The number of apprenticeships has declined overall since 2015, especially at entry level
The number of apprenticeships has declined overall since 2015, especially at entry level © Andrew Fox/FT

No conversation about social mobility is complete without somebody mentioning what a good idea apprenticeships are. Countries like Germany, where apprenticeships are firmly embedded in the economy, demonstrate the modern day value of one of the world’s oldest systems for vocational training.

But in England, something strange has happened to apprenticeships since government reforms five years ago. There has been a sharp drop in the number of entry-level apprenticeships and apprentices are now just as likely to live in the poshest areas as the poorest ones.

Line chart of Apprenticeship starts in England by level showing The number of entry-level apprenticeships has plunged

The story of how this happened reveals a lot about the government’s struggle to boost productivity and make the economy work for everyone.

Between 2010 and 2015, apprenticeships grew quickly but they were too often short courses of poor quality which accredited existing employees for basic skills such as “making coffee, serving sandwiches or cleaning floors”, as an official Ofsted report found at the time.

In response, the government implemented a series of reforms to try to drive up quality and make sure apprenticeships were filling genuine skills gaps. Under new rules, an apprenticeship had to last for at least 12 months and involve 20 per cent of time in off-the-job training. Large employers were put on the hook for funding the system via a “use it or lose it” levy on their wage bills, which they could either spend on apprenticeships or hand over to the Treasury.

Many of these reforms were sensible. But it was possible to foresee how employers might respond. Just before the levy began, I wrote that the “new breed of British apprentice may in fact be a middle-aged employee taking notes in a management seminar”. That is indeed what has happened. Business schools enjoyed a boom in executive MBAs as large employers decided the most efficient way to spend their levy money was on expensive management apprenticeship courses for existing employees, while small and medium-sized companies struggled with the complexity of the new system.

In a recent analysis, the Business West chamber of commerce described this as “middle class capture” of the system. “Apprenticeships, previously widely used by young people and SMEs, are becoming increasingly dominated by older employees and larger companies; the area of the economy that needs the least support,” Business West policy analyst Georgina Navalles concluded.

Against that, one could argue it is a good thing if apprenticeships are no longer seen by England’s middle class as something for “other people’s children” but rather an attractive path for anyone to take. Yet it’s hard to cheer when the shift has involved a huge reduction in younger and poorer people’s participation.

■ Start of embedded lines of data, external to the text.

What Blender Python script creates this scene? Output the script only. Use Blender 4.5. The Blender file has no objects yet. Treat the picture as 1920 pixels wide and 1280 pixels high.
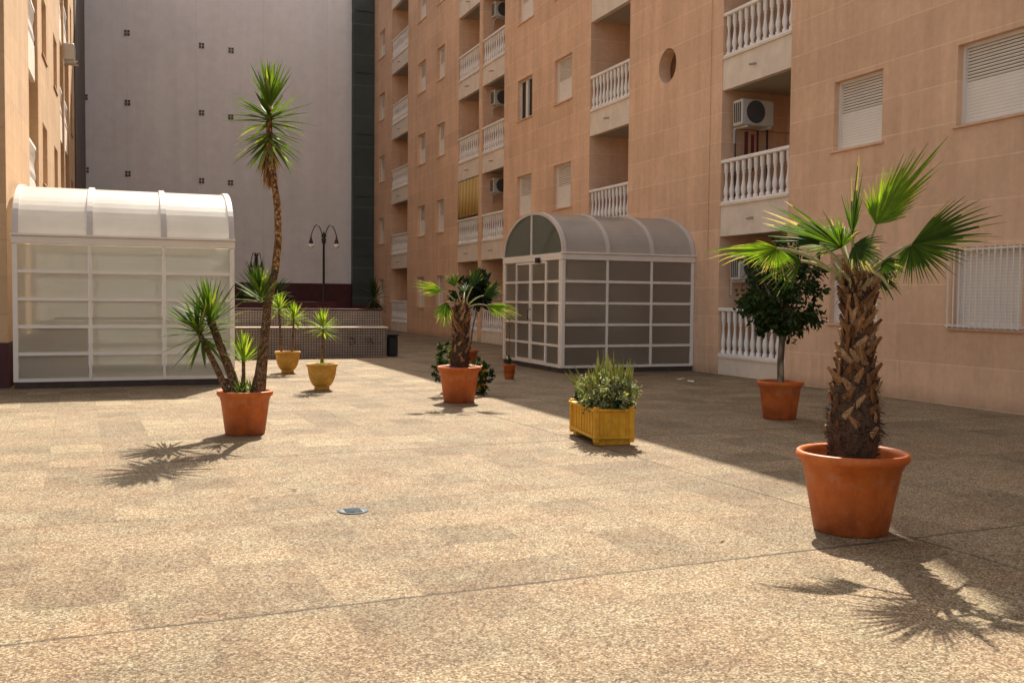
import bpy, math, random
from mathutils import Vector, Matrix
random.seed(7)
R=math.radians; PI=math.pi
S=bpy.context.scene
COL=S.collection

# ------------------------------------------------------------------ helpers
ORG={}
def org(o):
    while o is not None and o.parent is not None: o=o.parent
    return ORG.get(o.name,Vector((0,0,0))) if o is not None else Vector((0,0,0))
def tag(o,label=None,cat=None,group=None,kind=None):
    if label: o['label']=label
    if cat: o['category']=cat
    if group: o['group']=group
    if kind: o['kind']=kind
    return o
def thing(name,label,cat,loc,group=None):
    o=bpy.data.objects.new(name,None); COL.objects.link(o); o.location=loc
    ORG[o.name]=Vector(loc); o.empty_display_size=.1
    return tag(o,label,cat,group)
class MB:
    def __init__(s): s.v=[]; s.f=[]; s.m=[]; s.sm=[]
    def add(s,vs,fs,mi=0,smooth=False):
        n=len(s.v); s.v+= [tuple(v) for v in vs]
        for f in fs: s.f.append([n+i for i in f]); s.m.append(mi); s.sm.append(smooth)
    def box(s,a,b,mi=0):
        x0,y0,z0=a; x1,y1,z1=b
        if x0>x1:x0,x1=x1,x0
        if y0>y1:y0,y1=y1,y0
        if z0>z1:z0,z1=z1,z0
        s.add([(x0,y0,z0),(x1,y0,z0),(x1,y1,z0),(x0,y1,z0),(x0,y0,z1),(x1,y0,z1),(x1,y1,z1),(x0,y1,z1)],
              [(0,3,2,1),(4,5,6,7),(0,1,5,4),(1,2,6,5),(2,3,7,6),(3,0,4,7)],mi)
    def bbox(s,a,b,bev=.01,mi=0):      # box with chamfered vertical and horizontal edges
        x0,y0,z0=[min(p,q) for p,q in zip(a,b)]; x1,y1,z1=[max(p,q) for p,q in zip(a,b)]
        e=min(bev,(x1-x0)*.4,(y1-y0)*.4,(z1-z0)*.4)
        rings=[]
        for z,i in ((z0,e),(z0+e,0),(z1-e,0),(z1,e)):
            X0,X1,Y0,Y1=x0+i,x1-i,y0+i,y1-i; c=e
            rings.append([(X0+c,Y0,z),(X1-c,Y0,z),(X1,Y0+c,z),(X1,Y1-c,z),(X1-c,Y1,z),(X0+c,Y1,z),(X0,Y1-c,z),(X0,Y0+c,z)])
        vs=[p for r in rings for p in r]; fs=[tuple(range(7,-1,-1)),tuple(range(24,32))]
        for k in range(3):
            for i in range(8):
                j=(i+1)%8; fs.append((k*8+i,k*8+j,k*8+8+j,k*8+8+i))
        s.add(vs,fs,mi)
    def tube(s,pts,rs,seg=8,mi=0,cap=True,smooth=True):
        pts=[Vector(p) for p in pts]; n=len(pts)
        if not hasattr(rs,'__len__'): rs=[rs]*n
        vs=[];ref=None
        for i,p in enumerate(pts):
            t=(pts[min(i+1,n-1)]-pts[max(i-1,0)]).normalized()
            if ref is None:
                ref=Vector((0,0,1)) if abs(t.z)<.9 else Vector((1,0,0))
            a=t.cross(ref).normalized(); b=t.cross(a).normalized(); ref=b*-1 if False else ref
            for k in range(seg):
                q=2*PI*k/seg; vs.append(p+(a*math.cos(q)+b*math.sin(q))*rs[i])
        fs=[]
        for i in range(n-1):
            for k in range(seg):
                k2=(k+1)%seg; fs.append((i*seg+k,i*seg+k2,(i+1)*seg+k2,(i+1)*seg+k))
        s.add(vs,fs,mi,smooth)
        if cap:
            s.add(vs[:seg],[tuple(range(seg-1,-1,-1))],mi); s.add(vs[-seg:],[tuple(range(seg))],mi)
    def lathe(s,c,prof,seg=32,mi=0,smooth=True,closed=False,wob=0):
        c=Vector(c); vs=[];fs=[]
        for (r,z) in prof:
            for k in range(seg):
                q=2*PI*k/seg; rr=r*(1+wob*math.sin(3*q+z*7)); vs.append((c.x+rr*math.cos(q),c.y+rr*math.sin(q),c.z+z))
        for i in range(len(prof)-1):
            for k in range(seg):
                k2=(k+1)%seg; fs.append((i*seg+k,i*seg+k2,(i+1)*seg+k2,(i+1)*seg+k))
        s.add(vs,fs,mi,smooth)
    def disc(s,c,r,seg=24,mi=0,up=True):
        vs=[(c[0]+r*math.cos(2*PI*k/seg),c[1]+r*math.sin(2*PI*k/seg),c[2]) for k in range(seg)]
        s.add(vs,[tuple(range(seg)) if up else tuple(range(seg-1,-1,-1))],mi)
    def build(s,name,mats,parent=None,origin=None):
        if not isinstance(mats,(list,tuple)): mats=[mats]
        o_=Vector(origin) if origin is not None else (org(parent) if parent else Vector((0,0,0)))
        me=bpy.data.meshes.new(name)
        me.from_pydata([(v[0]-o_.x,v[1]-o_.y,v[2]-o_.z) for v in s.v],[],s.f)
        for m in mats: me.materials.append(m)
        me.polygons.foreach_set('material_index',s.m); me.polygons.foreach_set('use_smooth',s.sm)
        me.update()
        ob=bpy.data.objects.new(name,me); COL.objects.link(ob)
        if parent: ob.parent=parent
        else: ob.location=o_; ORG[ob.name]=o_
        return ob
def copy_at(o,d,parent):       # copy of a part with its sub-parts, moved by d
    c=o.copy(); COL.objects.link(c); c.parent=parent; c.location=Vector(o.location)+Vector(d)
    for ch in list(o.children):
        k=ch.copy(); COL.objects.link(k); k.parent=c
    return c

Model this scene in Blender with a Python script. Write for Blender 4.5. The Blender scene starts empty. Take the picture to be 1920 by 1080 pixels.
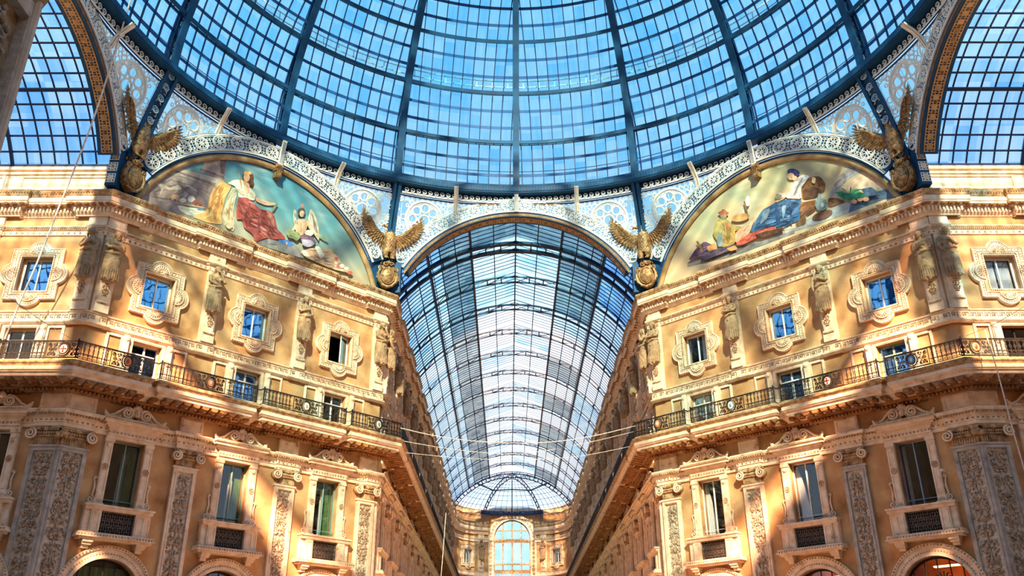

Column chart of Number of apprentices, by deprivation-level of their home postcode showing Apprentices are now as likely to come from posh areas as poor ones

The number of apprenticeships has declined overall since 2015, especially at entry level. The number of under-25s starting apprenticeships each year dropped more than 40 per cent between 2014/15 and 2020/21. While home postcodes are not a perfect measure of socio-economic background, the number of apprentices from the most deprived areas has declined the most.

This bodes ill for economic productivity as well as social mobility. Analysis by the Centre for Vocational Education Research shows that people who start their apprenticeship when aged 19 to 24 receive a larger salary increase post-completion than individuals who began their apprenticeship when aged over 25. In most cases, the differential is around twice as large. This suggests apprenticeships are a bigger boost for skills and productivity when they are concentrated on young people.

The new system has also led to some problematic gaps in apprenticeship provision. A group of employers has created a Level 3 apprenticeship in plumbing and domestic heating which takes four years to complete, for example, but Patrick Mcleod, assistant principal at South Gloucestershire and Stroud College, says there is no longer a Level 2 apprenticeship standard in plumbing. In a typical year, the college would have started 45 apprentices on Level 2 plumbing and 15 on Level 3. Now it starts just 15 to 20 on Level 3.

There are reforms which could improve access while maintaining high standards, from more practical and financial support for SMEs to requirements on bigger companies to spend a proportion of their levy money on young new hires.

The government is right that apprenticeships should be a quality route to a decent career for people of any background. But right now, the system lets down the people who could benefit from it most.